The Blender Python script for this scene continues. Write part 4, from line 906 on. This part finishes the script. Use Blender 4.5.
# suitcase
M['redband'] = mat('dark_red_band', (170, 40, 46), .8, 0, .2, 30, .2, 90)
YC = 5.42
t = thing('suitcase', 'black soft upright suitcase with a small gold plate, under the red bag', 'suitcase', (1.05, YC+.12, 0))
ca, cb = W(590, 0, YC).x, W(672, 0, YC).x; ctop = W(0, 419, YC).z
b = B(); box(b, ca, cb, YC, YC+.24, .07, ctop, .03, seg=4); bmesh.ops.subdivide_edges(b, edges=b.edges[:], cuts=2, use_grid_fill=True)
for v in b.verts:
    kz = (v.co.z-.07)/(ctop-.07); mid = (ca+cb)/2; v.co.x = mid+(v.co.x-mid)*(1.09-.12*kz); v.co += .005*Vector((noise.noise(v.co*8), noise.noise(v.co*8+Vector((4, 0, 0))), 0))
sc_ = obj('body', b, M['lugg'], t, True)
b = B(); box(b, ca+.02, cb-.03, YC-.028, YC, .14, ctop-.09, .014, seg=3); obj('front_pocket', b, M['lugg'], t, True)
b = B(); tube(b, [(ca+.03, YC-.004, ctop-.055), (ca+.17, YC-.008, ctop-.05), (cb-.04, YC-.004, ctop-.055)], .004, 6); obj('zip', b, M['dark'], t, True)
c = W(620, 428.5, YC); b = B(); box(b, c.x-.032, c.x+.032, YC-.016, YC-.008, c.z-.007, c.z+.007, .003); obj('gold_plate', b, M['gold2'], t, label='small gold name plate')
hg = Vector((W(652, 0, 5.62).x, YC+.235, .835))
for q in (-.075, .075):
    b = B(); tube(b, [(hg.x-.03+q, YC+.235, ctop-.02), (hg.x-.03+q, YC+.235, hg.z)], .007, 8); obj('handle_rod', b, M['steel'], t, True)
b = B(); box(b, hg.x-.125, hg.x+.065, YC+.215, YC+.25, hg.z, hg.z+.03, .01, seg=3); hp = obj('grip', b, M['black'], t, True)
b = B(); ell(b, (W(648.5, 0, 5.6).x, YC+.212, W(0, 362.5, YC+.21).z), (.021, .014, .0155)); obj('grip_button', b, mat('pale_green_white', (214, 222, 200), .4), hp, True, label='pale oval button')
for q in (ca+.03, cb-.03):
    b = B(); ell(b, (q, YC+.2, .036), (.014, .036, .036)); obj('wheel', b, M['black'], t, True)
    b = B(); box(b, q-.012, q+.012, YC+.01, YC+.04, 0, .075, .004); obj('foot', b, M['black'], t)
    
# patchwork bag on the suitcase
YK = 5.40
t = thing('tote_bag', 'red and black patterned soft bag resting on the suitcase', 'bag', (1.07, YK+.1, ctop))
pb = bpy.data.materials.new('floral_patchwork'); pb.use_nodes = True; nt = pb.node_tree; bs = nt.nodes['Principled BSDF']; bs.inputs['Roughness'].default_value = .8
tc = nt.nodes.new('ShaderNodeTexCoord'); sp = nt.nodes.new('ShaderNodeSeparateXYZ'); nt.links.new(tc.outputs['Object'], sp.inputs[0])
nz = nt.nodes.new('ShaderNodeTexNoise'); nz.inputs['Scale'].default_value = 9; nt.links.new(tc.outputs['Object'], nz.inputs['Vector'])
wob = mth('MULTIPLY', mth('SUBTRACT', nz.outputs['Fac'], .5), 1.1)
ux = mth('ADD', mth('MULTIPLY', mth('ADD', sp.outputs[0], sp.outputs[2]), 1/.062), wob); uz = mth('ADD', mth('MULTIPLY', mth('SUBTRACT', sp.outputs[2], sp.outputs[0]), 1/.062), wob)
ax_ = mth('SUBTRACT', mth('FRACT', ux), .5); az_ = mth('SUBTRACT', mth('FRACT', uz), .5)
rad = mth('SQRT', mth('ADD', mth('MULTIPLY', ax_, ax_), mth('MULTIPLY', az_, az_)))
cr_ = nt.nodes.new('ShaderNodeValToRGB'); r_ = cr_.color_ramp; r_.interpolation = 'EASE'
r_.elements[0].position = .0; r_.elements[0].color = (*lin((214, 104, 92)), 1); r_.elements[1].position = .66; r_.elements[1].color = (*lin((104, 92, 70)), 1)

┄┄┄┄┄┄

- **What is needed**:
Extract the complete data, matching each line exactly.

- **Solution for this task**:
The Blender Python script for this scene continues. Write part 4, from line 906 on. This part finishes the script. Use Blender 4.5.
# suitcase
M['redband'] = mat('dark_red_band', (170, 40, 46), .8, 0, .2, 30, .2, 90)
YC = 5.42
t = thing('suitcase', 'black soft upright suitcase with a small gold plate, under the red bag', 'suitcase', (1.05, YC+.12, 0))
ca, cb = W(590, 0, YC).x, W(672, 0, YC).x; ctop = W(0, 419, YC).z
b = B(); box(b, ca, cb, YC, YC+.24, .07, ctop, .03, seg=4); bmesh.ops.subdivide_edges(b, edges=b.edges[:], cuts=2, use_grid_fill=True)
for v in b.verts:
    kz = (v.co.z-.07)/(ctop-.07); mid = (ca+cb)/2; v.co.x = mid+(v.co.x-mid)*(1.09-.12*kz); v.co += .005*Vector((noise.noise(v.co*8), noise.noise(v.co*8+Vector((4, 0, 0))), 0))
sc_ = obj('body', b, M['lugg'], t, True)
b = B(); box(b, ca+.02, cb-.03, YC-.028, YC, .14, ctop-.09, .014, seg=3); obj('front_pocket', b, M['lugg'], t, True)
b = B(); tube(b, [(ca+.03, YC-.004, ctop-.055), (ca+.17, YC-.008, ctop-.05), (cb-.04, YC-.004, ctop-.055)], .004, 6); obj('zip', b, M['dark'], t, True)
c = W(620, 428.5, YC); b = B(); box(b, c.x-.032, c.x+.032, YC-.016, YC-.008, c.z-.007, c.z+.007, .003); obj('gold_plate', b, M['gold2'], t, label='small gold name plate')
hg = Vector((W(652, 0, 5.62).x, YC+.235, .835))
for q in (-.075, .075):
    b = B(); tube(b, [(hg.x-.03+q, YC+.235, ctop-.02), (hg.x-.03+q, YC+.235, hg.z)], .007, 8); obj('handle_rod', b, M['steel'], t, True)
b = B(); box(b, hg.x-.125, hg.x+.065, YC+.215, YC+.25, hg.z, hg.z+.03, .01, seg=3); hp = obj('grip', b, M['black'], t, True)
b = B(); ell(b, (W(648.5, 0, 5.6).x, YC+.212, W(0, 362.5, YC+.21).z), (.021, .014, .0155)); obj('grip_button', b, mat('pale_green_white', (214, 222, 200), .4), hp, True, label='pale oval button')
for q in (ca+.03, cb-.03):
    b = B(); ell(b, (q, YC+.2, .036), (.014, .036, .036)); obj('wheel', b, M['black'], t, True)
    b = B(); box(b, q-.012, q+.012, YC+.01, YC+.04, 0, .075, .004); obj('foot', b, M['black'], t)
    
# patchwork bag on the suitcase
YK = 5.40
t = thing('tote_bag', 'red and black patterned soft bag resting on the suitcase', 'bag', (1.07, YK+.1, ctop))
pb = bpy.data.materials.new('floral_patchwork'); pb.use_nodes = True; nt = pb.node_tree; bs = nt.nodes['Principled BSDF']; bs.inputs['Roughness'].default_value = .8
tc = nt.nodes.new('ShaderNodeTexCoord'); sp = nt.nodes.new('ShaderNodeSeparateXYZ'); nt.links.new(tc.outputs['Object'], sp.inputs[0])
nz = nt.nodes.new('ShaderNodeTexNoise'); nz.inputs['Scale'].default_value = 9; nt.links.new(tc.outputs['Object'], nz.inputs['Vector'])
wob = mth('MULTIPLY', mth('SUBTRACT', nz.outputs['Fac'], .5), 1.1)
ux = mth('ADD', mth('MULTIPLY', mth('ADD', sp.outputs[0], sp.outputs[2]), 1/.062), wob); uz = mth('ADD', mth('MULTIPLY', mth('SUBTRACT', sp.outputs[2], sp.outputs[0]), 1/.062), wob)
ax_ = mth('SUBTRACT', mth('FRACT', ux), .5); az_ = mth('SUBTRACT', mth('FRACT', uz), .5)
rad = mth('SQRT', mth('ADD', mth('MULTIPLY', ax_, ax_), mth('MULTIPLY', az_, az_)))
cr_ = nt.nodes.new('ShaderNodeValToRGB'); r_ = cr_.color_ramp; r_.interpolation = 'EASE'
r_.elements[0].position = .0; r_.elements[0].color = (*lin((214, 104, 92)), 1); r_.elements[1].position = .66; r_.elements[1].color = (*lin((104, 92, 70)), 1)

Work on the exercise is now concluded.